Joat42 wrote:Jonathan_S wrote:And you don't need compensators at all. Without one your acceleration would be quite low by starship standards, no more than 50 gees (unless you've got the MAlign's super gra plates, in which case 150 gees). But if you keep to that low acceleration you should even be able to sail grav waves without a compensator. (You lose the acceleration advantage of doing so, but sails would still give you free energy)
Don't you need nodes to project the sails? Which implies you also can project a wedge, which means you probably also have installed a compensator anyway - because why not?
Mass penalty. Presumably, the number of nodes is proportional to the size of the ship, so installing nodes on the ship means it's dedicating some mass and volume to the nodes. But could the MAlign have something like Star Trek's warp cradles (think of Spock arriving in Star Trek: The Motion Picture)? Detach the node rings for in-system operation so as to lower your mass and make the spider drive more efficient.
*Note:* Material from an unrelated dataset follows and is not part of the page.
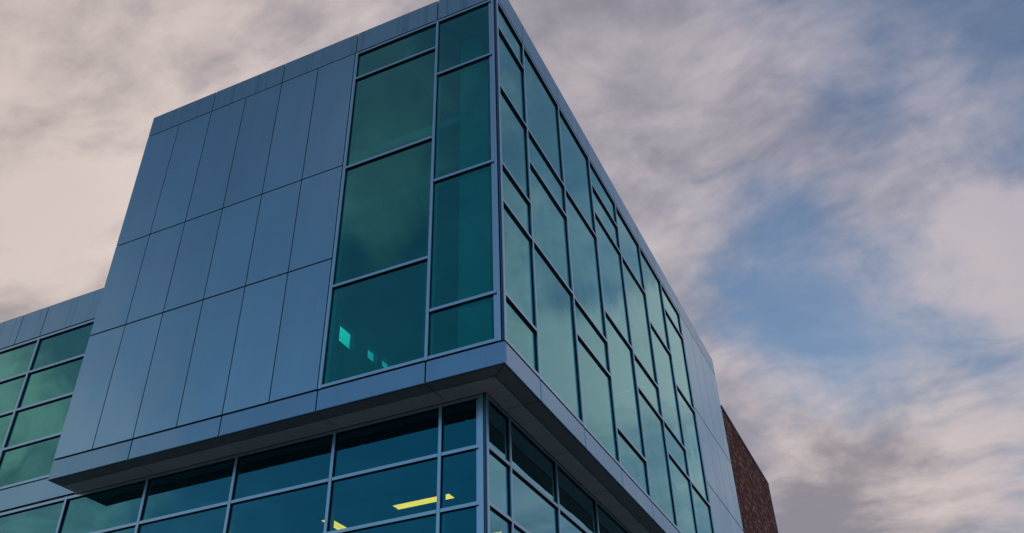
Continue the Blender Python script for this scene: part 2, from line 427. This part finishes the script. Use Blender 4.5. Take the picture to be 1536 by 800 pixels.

This has horrible combat results, though. It means getting back to the spot where you dropped them, which could be a couple of light-months away. It also means you have a destination to get to. So maybe the mass penalty is a necessary evil.
As for compensators, it might be that their contribution is marginal at 12 million tons, so you may as well not have them.
The point is that a warship with such a low acceleration can't survive very long in a battle. A spider-ship is only effective when it's not detected, but as soon as it's located it'll soon be just debris drifting through space - which is why I find it preposterous that they would design a warship without a wedge and a compensator which certainly will be needed during active operations.
Your analysis is correct, but ultimately I don't think having a wedge would help. If the ship is as big as it is reported to be, even with a wedge, it would be as fast as a laden freighter, if not worse. We don't know if it can operate the spider at the same time as the impellers. And once that wedge is active, the defenders can't help but see it very well. With 300 to 500 gravities advantage and throwing DDMs or better, they can keep the range at exactly where they want it for optimum firing.
If we go with the second use, the whole fleet train would be extremely slow due to the LD's poor acceleration plus the LD's would be relegated to the role of shoot and scoot - somewhat like mobile artillery supporting traditional units.
With that much volume, can't the LDs be the fleet train?
I may be wrong, but that only means that rfc has cooked up some extraordinary handwavium to make the spider-ships work in a practical way that's sustainable - as it stands right now they are essentially just one-trick ponies.
Indeed. There has to be something else he hasn't told us yet.